A Brief History of How Curry Ended Up in Japan

In Japan, curry and rice is just as much a national dish as sushi or ramen.

“Curry is as popular as ramen is in Japan,” says Yudai Kanayama, owner of the New York City restaurant Izakaya and creative director of Izakaya/Samurice at Canal Street Market. The same can’t yet be said of the Japanese take on the classic Indian subcontinent dish here in the United States. But Kanayama is hoping to change that.

According to Japanese food writer Morieda Takashi, as of 2000, the average person in Japan ate curry more frequently than sushi or tempura. In a survey of almost 10,000 Japanese participants—which called curry “a national food of Japan”—most people reported eating curry and rice several times per month.

Japanese curry tends to be mild, thick, and sweet. Though different regions have their own variations, it’s typically served with rice and katsu, flattened cutlets of either chicken or pork.

Growing up in the northern Japanese island of Hokkaido, Kanayama recalls eating his mom’s curry at home.

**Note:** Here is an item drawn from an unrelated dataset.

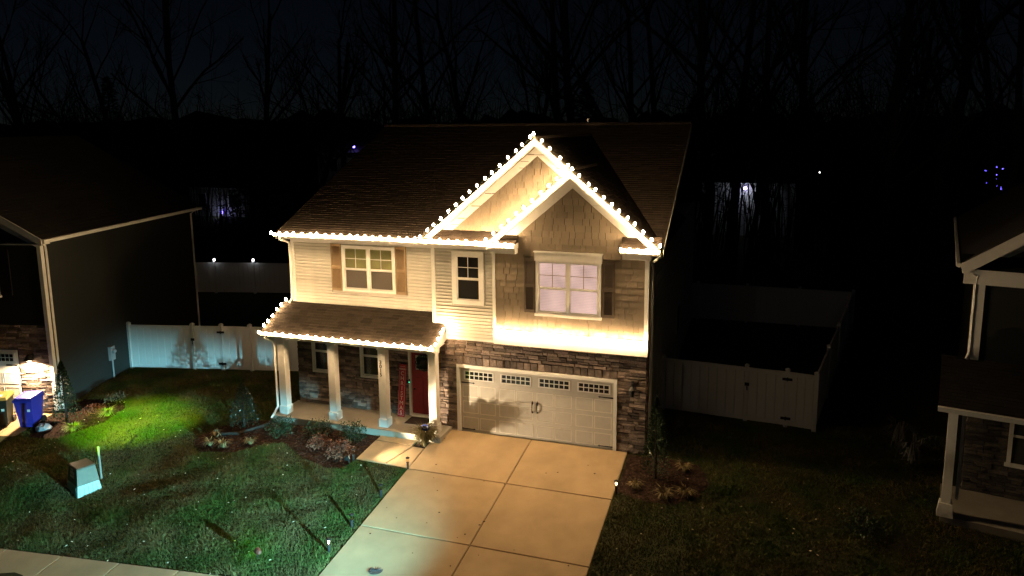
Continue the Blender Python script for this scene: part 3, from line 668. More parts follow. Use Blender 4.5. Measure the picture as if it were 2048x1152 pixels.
def bush(label, x, y, rx, hh, m, n=900, size=.05, group=None, cat='shrub', name='shrub'):
    z = H(x, y); t = thing(name, label, cat, (x, y, z), group=group); r = random.Random(int(x*31+y*17))
    st = MB()
    for k in range(9):
        a = r.uniform(0, 6.28); e = (x+rx*.7*math.cos(a), y+rx*.7*math.sin(a), z+hh*r.uniform(.5, .9)); st.tube([(x, y, z-.03), ((x+e[0])/2, (y+e[1])/2, z+hh*.4), e], [.012, .008, .004], 4)
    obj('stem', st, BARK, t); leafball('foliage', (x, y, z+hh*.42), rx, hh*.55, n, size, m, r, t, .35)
bush('low green bush left of the row before the porch', -5.49, -1.6, .48, .62, LEAFD, group='green bushes before the porch')
bush('low green bush in the middle of the row before the porch', -4.19, -1.5, .48, .66, LEAFD, group='green bushes before the porch')
bush('low green bush nearest the walkway in the row before the porch', -3.01, -1.35, .48, .64, LEAFD, group='green bushes before the porch')
bush('smaller russet bush farther from the walkway', -3.8, -2.05, .34, .48, LEAFR, n=700, size=.055, group='russet bushes in the front bed')
bush('larger russet bush beside the walkway corner', -2.88, -2.36, .44, .58, LEAFR, n=900, size=.06, group='russet bushes in the front bed')
def cone_tree(label, x, y, hh, rr, m, n, size, group=None, taper=1.0, name='conical_shrub'):
    z = H(x, y); t = thing(name, label, 'evergreen', (x, y, z), group=group); r = random.Random(int(abs(x)*50))
    tr = MB(); tr.tube([(x, y, z-.05), (x, y, z+hh*.92)], [.05, .01], 6); obj('trunk', tr, BARK, t); mb_ = MB()
    for k in range(n):
        q = r.random()**.75; zz = q*hh; R_ = rr*(min(1, (1-q)**.75*1.15) if taper else 1)*(0.55 if q < .04 else 1); a = r.uniform(0, 6.28); f = (r.random()**.4)*(1+.15*math.sin(7*a+9*q)); p = Vector((x+R_*f*math.cos(a), y+R_*f*math.sin(a), z+.06+zz))
        u = Vector((math.cos(a)*.6, math.sin(a)*.6, .8+r.gauss(0, .3))).normalized(); s_ = size*r.uniform(.6, 1.3); b = u.cross(Vector((r.gauss(0, 1), r.gauss(0, 1), r.gauss(0, 1)))).normalized()
        mb_.add([p-b*s_*.3, p+u*s_*.7, p+b*s_*.3, p-u*s_*.2], [(0, 1, 2, 3)])
    obj('crown', mb_, m, t)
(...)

Now, at his restaurants, he dishes up curry with rice alongside tonkatsu that’s made from pork that’s cooked for eight hours before being breaded and deep fried. To date, he says, curry has been the most popular menu item at both of his restaurants.

With his take on the dish, Kanayama largely recreates what he ate growing up, leaning on the typical mix of curry spice blend, soy sauce, and honey. There are some restaurant-worthy additions like deeply-roasted onions, oyster sauce, and white wine, but he says, “We don’t want to go too far from classic mom’s style.”

Part of that traditional flavor comes from the prepackaged curry pastes. “It’s almost impossible to make [the right taste] without using that paste,” he says. The most popular mixes come from House Foods, which has been making JAVA curry and Vermont Curry—the latter named for its inclusion of apples and honey—since 1926.

Japanese curry dates back even further than that, to the late 1800s when, legend has it, curry was introduced to Japan by way of a shipwrecked British sailor picked up by a fishing boat. At least, that’s the mythologized version that Dr. Merry White, a Boston University anthropology professor whose work explores Japanese food culture, told MUNCHIES over email.

The lone sailor carrying curry is likely a apocryphal stand-in for the way the British Navy spread the spice mix to Japan. By the late 19th century, the Royal Navy had been feeding its sailors curry tailored to British tastes for years. White speculates that was because adapting English food for the high seas would have likely caused offense to British sailors, so “using a ‘foreign’ food made sense.” For that matter, it was likely also later adopted by the Japanese Imperial Navy for similar reasons: curry and rice favored no specific region of Japan, making it less likely to alienate any particular battalion.

As a result, the Brits served their sailors a curry that was “gloppy, saucy, mid-brown-orange, slightly sweet,” says White. “It was a British, not Indian, curry that came to Japan, and stayed.”

While curries could be found in Japanese restaurants as early as 1877, writes Lizzie Collingham in the book Curry: A Tale of Cooks and Conquerors, it was army mess halls where curry fully found its footing. Easily scalable for large groups, curries were a good way to incorporate meat into troops’ diets. For the same reasons, curries soon became popular in school cafeterias as well. Then, when curry mixes took premade form, home cooks readily adopted the dish for its convenience.